The Oregonian, Thursday, January 25, 1996, pp. D1 & D5

Police hit downtown drug dealers

  • A three-week sting nets 116 indictments and 82 arrests, but Hispanics protest that they're being unfairly targeted.

    By David R. Anderson
    and Dave Hogan
    of The Oregonian staff

    Three months ago, the Subway sandwich shop on Southwest Sixth Avenue had to lock its bathroom. The drug dealers stashing cocaine and heroin there were threatening to outnumber the customers.

    In front of nearby Coffee People last week, a dealer used a gun to threaten a clerk.

    On Wednesday, the Portland Police Bureau, the FBI and the U.S. Immigration and Naturalization Service announced the results of a three-week sting operation designed to put a major dent in the brazen drug-dealing on Portland's transit mall.

    Undercover buys have led to indictments and warrants for 116 people accused of selling cocaine and heroin. By Wednesday, police had arrested at least 82 people.

    Armed with hidden video cameras, police and FBI agents posed as drug buyers from Dec. 4 to Dec. 22. They compared the videotapes to photographs of people previously arrested.

    In one case last month, a woman used her baby's diaper to hide the drugs.

    More than 90 percent of those indicted in the operation are Hispanic. That worries members of

    Please turn to
    DRUGS, Page D5

    [photo caption:]

    Officer Joe Schilling uses photographs of suspected drug dealers to search downtown's transit mall Wednesday. Police obtained warrants for 116 suspected dealers.
    Drugs: Mayor defends arrests of 'illegal aliens'
    continued from Page D1

    the Hispanic community, who say police are focusing on half of the problem - the sellers.

    "We're concerned about the fact that it wasn't Hispanics doing the buying," said Carlos Rivera, a member of a citizens committee that advises the police chief. "It was people from Beaverton, Hillsboro, Lake Oswego, who come downtown to buy. And they're not being arrested, and charged, and we need to do that."

    Rivera did not doubt the need for a drug cleanup.

    "The Hispanic community does not support dealing by anyone," Rivera said. "But I just think it should be done in a more equitable spirit."

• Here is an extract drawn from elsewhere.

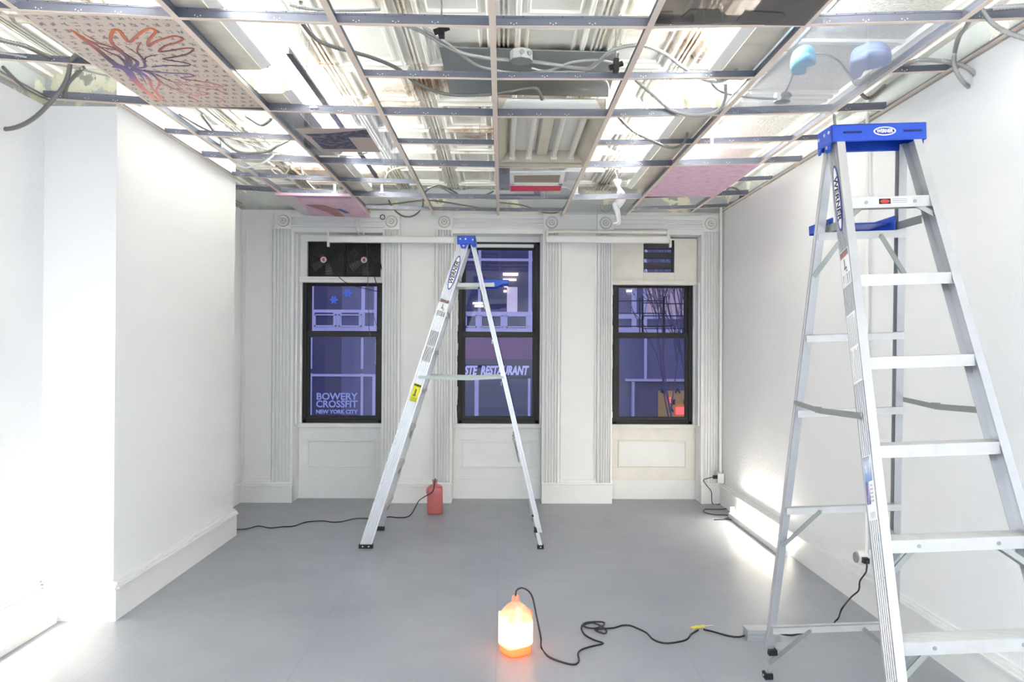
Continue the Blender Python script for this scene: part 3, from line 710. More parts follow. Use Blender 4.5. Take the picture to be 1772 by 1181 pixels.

    Among the 116 indicted in the investigation were 40 defendants who had returned to the U.S. after being deported after felony convictions, mostly for drug-related offenses.

    Mayor Vera Katz, a bus rider who has seen drug dealing on the transit mall firsthand, said the investigation did not target Hispanics.

    "The majority (of the dealers in that area) are illegal aliens and Latinos, that's the reality," she said. "If you're an illegal alien and dealing drugs and have a felony record, there's no excuse, and we're going to act."

    About 10 percent of the arrest warrants were for buyers, said Lt. C.W. Jensen, Portland police spokesman. Police are trying to put more emphasis on buyers, Jensen said.

    Last month's operation was dubbed "Round Three" because it is the third time police have joined the FBI to clear an area of dealers. Previous sting operations, in April 1994 and October 1993, focused on the Old Town area north of West Burnside Street.

    That was part of the reason dealers moved south of Burnside into the downtown area.

    "We think some of this is displacement from our success in Old Town," Police Chief Charles Moose said at a Wednesday press conference.

    Moose promised that police will not allow the problem to move from one neighborhood to another.

    "On the streets in downtown Portland, we're trying to send the message, 'Not here,' " he said. "The people at Meier & Frank don't deserve to have people in front of their store intimidating customers and making people feel unsafe. The reality is that we must provide some relief to the business people, the neighbors."

    Undercover police arrested more than 40 people on drug charges during at least three smaller sweeps along the transit mall in March, August and September.

    In the latest investigation, a Multnomah County grand jury indicted the defendants last week on drug delivery and possession charges. Most had sold cocaine to undercover officers. Some sold heroin, but most had both with them, Deputy District Attorney Suzanne Hayden said.

    "It just depended on what the undercover officer wanted," she said, noting that officers usually asked for the drugs by their street names: "soda" for cocaine, "chiva" for heroin.

    Some of the dealers may be headed to federal prison.

    David V. Beebe, district director for the INS, said 105 of 116 people charged in the drug investigation came to the United States illegally, almost all of them from Mexico.